HMRC has announced that it is closing a tax avoidance scheme seeking to exploit the loan relationship and derivative contract rules (see PLC Tax, Practice notes, Loan relationships and Derivatives: tax) to obtain a tax advantage by creating mismatches. The rules have effect for schemes entered into on or after 5 December 2012.

Stock lending: Manufactured payments

HMRC has announced that it is closing a tax avoidance scheme that exploits the stock lending manufactured payments rules (see Practice note, Stock lending: tax: Manufactured interest and Manufactured dividends) by the stock borrower providing other benefits to the stock lender (including releasing all or part of any liability to pay an amount). The changes have effect for cases in which a dividend or interest is paid on or after 5 December 2012.

Government to pursue US FATCA-style agreements with other jurisdictions

The government has confirmed that it will be looking to enter into enhanced tax information sharing agreements with other jurisdictions in a form similar to the agreement that it concluded with the US in September 2012 implementing the US Foreign Account Tax Compliance Act (FATCA) (as to which, see Legal update, UK and US sign agreement to implement FATCA). The confirmation in the 2012 Autumn Statement mirrors that contained in previous announcements made by HM Treasury and HMRC.
For links to further PLC content on FATCA, see Practice note, A guide to PLC's FATCA resources.

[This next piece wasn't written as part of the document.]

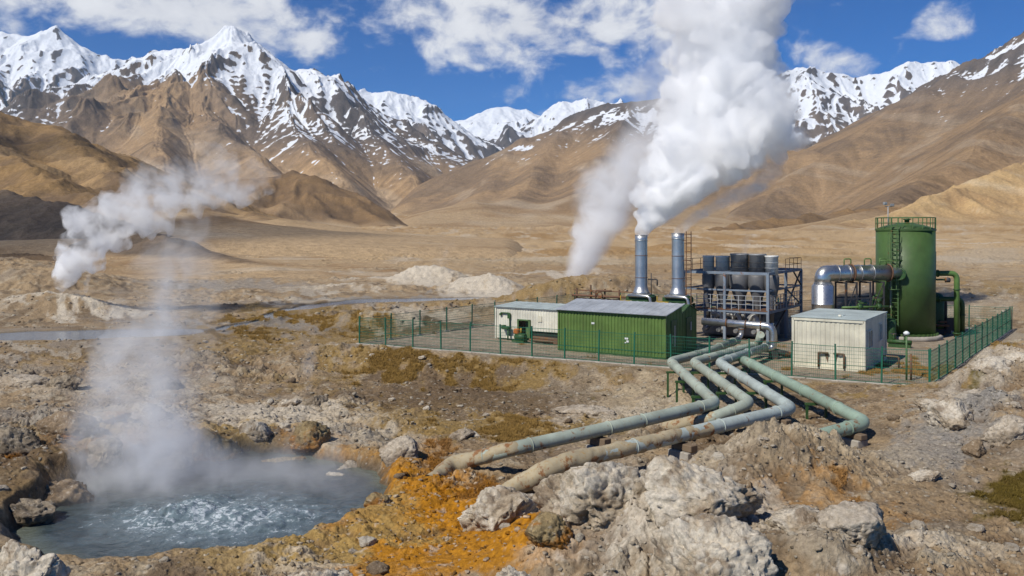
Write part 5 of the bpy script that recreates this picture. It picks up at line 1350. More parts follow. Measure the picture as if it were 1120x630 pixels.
def boulder(px, py, w_, h_, kind, label, seed, z=.15, depth=.8, group=None, stain=0.0, sub=5, name='boulder'):
    x, y = at(px, py, z); s = y/FOC
    sx, sz = w_*s/2*1.15, h_*s*.80; sy = sx*depth
    y += sy*.55; x = (px-CX)/FOC*y
    v, cav, fine, lump = rock_verts(seed, sub, sc=(sx, sy, sz))
    c1, c2, c3 = ROCKC[kind]; n = len(v)
    nz = fbm3(v*np.array([sx, sy, sz], F32)+seed, 1.1, 4, 260)
    c = np.empty((n, 3), F32); c[...] = c2
    up = v[:, 2]/np.maximum(np.linalg.norm(v, axis=1), .01)
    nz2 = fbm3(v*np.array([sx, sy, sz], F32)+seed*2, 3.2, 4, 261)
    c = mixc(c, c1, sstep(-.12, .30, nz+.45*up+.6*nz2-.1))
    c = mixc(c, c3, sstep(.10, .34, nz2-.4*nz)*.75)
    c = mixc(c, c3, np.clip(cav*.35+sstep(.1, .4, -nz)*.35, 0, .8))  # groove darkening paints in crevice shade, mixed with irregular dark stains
    if stain: c = mixc(c, (.33, .145, .028), sstep(.05, .35, fbm3(v*1.0+seed*2, 1.3, 4, 265)-.35*up-.25+.45*stain))
    v = v*np.array([sx, sy, sz], F32)
    me = rock_mesh(name, v, ICO[sub][1], c)
    o = bpy.data.objects.new(name, me); col.objects.link(o)
    zg = gheight(x, y); o.location = (x, y, zg+sz*.06); o.rotation_euler = (0, 0, seed*1.7)
    o.rotation_euler = (0, 0, random.Random(seed).uniform(-.3, .3))
    return tag(o, label, 'boulder', group)
B = boulder
G1 = 'big pale rocks in front'
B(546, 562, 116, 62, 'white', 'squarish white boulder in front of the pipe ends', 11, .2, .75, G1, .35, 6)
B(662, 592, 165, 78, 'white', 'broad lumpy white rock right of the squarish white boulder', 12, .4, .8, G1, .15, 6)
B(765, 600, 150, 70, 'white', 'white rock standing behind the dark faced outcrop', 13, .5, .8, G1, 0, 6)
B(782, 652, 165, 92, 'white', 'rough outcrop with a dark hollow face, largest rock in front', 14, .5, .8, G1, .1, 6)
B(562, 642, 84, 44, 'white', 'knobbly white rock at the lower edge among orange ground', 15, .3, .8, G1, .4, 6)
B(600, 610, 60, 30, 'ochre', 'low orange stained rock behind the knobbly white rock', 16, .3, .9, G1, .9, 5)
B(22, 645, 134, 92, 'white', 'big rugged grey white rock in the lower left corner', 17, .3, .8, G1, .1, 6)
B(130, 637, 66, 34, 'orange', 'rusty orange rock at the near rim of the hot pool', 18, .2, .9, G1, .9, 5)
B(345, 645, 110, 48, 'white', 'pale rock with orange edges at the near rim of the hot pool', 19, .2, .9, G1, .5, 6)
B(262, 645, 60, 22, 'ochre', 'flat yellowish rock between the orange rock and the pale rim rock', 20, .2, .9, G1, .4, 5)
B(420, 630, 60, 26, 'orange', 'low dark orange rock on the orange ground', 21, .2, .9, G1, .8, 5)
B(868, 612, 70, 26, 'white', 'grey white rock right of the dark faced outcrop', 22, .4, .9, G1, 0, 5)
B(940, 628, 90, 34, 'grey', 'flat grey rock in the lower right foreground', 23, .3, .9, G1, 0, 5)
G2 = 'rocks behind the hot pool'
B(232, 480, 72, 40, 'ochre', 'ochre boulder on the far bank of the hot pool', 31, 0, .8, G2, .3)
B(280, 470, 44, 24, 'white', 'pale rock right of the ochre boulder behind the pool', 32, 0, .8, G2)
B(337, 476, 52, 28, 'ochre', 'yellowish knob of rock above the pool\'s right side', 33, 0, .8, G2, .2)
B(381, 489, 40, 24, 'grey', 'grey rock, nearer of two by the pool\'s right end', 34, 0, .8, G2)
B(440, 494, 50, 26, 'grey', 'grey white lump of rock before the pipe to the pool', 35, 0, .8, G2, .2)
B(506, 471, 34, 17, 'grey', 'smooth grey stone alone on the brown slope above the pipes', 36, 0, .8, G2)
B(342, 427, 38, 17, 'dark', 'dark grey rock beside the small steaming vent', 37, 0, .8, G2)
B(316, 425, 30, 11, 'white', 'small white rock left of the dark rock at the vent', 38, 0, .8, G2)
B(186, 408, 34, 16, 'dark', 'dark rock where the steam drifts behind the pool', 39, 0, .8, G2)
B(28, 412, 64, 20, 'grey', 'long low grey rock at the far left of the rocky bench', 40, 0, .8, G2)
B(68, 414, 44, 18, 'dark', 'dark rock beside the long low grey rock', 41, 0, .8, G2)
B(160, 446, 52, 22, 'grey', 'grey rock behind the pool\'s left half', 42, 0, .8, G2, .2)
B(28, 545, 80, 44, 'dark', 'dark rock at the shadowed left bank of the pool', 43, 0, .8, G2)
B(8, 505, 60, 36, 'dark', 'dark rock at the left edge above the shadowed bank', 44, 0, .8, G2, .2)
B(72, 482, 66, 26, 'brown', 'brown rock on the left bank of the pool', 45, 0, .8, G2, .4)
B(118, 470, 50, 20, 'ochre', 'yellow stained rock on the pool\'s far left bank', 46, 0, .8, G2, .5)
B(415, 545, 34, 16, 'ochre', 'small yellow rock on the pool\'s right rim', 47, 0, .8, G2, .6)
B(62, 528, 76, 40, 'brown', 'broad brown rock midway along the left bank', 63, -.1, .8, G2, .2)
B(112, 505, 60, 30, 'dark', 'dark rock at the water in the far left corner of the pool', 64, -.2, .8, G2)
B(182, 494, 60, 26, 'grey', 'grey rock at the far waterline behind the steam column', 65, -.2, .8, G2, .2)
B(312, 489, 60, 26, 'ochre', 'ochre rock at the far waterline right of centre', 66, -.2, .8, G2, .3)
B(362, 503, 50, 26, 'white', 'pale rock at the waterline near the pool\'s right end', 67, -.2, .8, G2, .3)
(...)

Real estate finance: empty property rates exemption

The government announced plans to exempt all newly built commercial property completed between 1 October 2013 and 30 September 2016 from empty property rates for the first 18 months (up to the EU state aid limit and subject to consultation). This measure is designed to promote further private investment in commercial property.

Finance Bill 2013

We expect the government to publish responses to a large number of tax consultations and draft legislation for the Finance Bill 2013 on or before 11 December, see PLC Tax, Practice note, What to expect in draft Finance Bill 2013: key business tax measures. PLC Finance will report on those aspects of interest to finance lawyers once the draft legislation is published.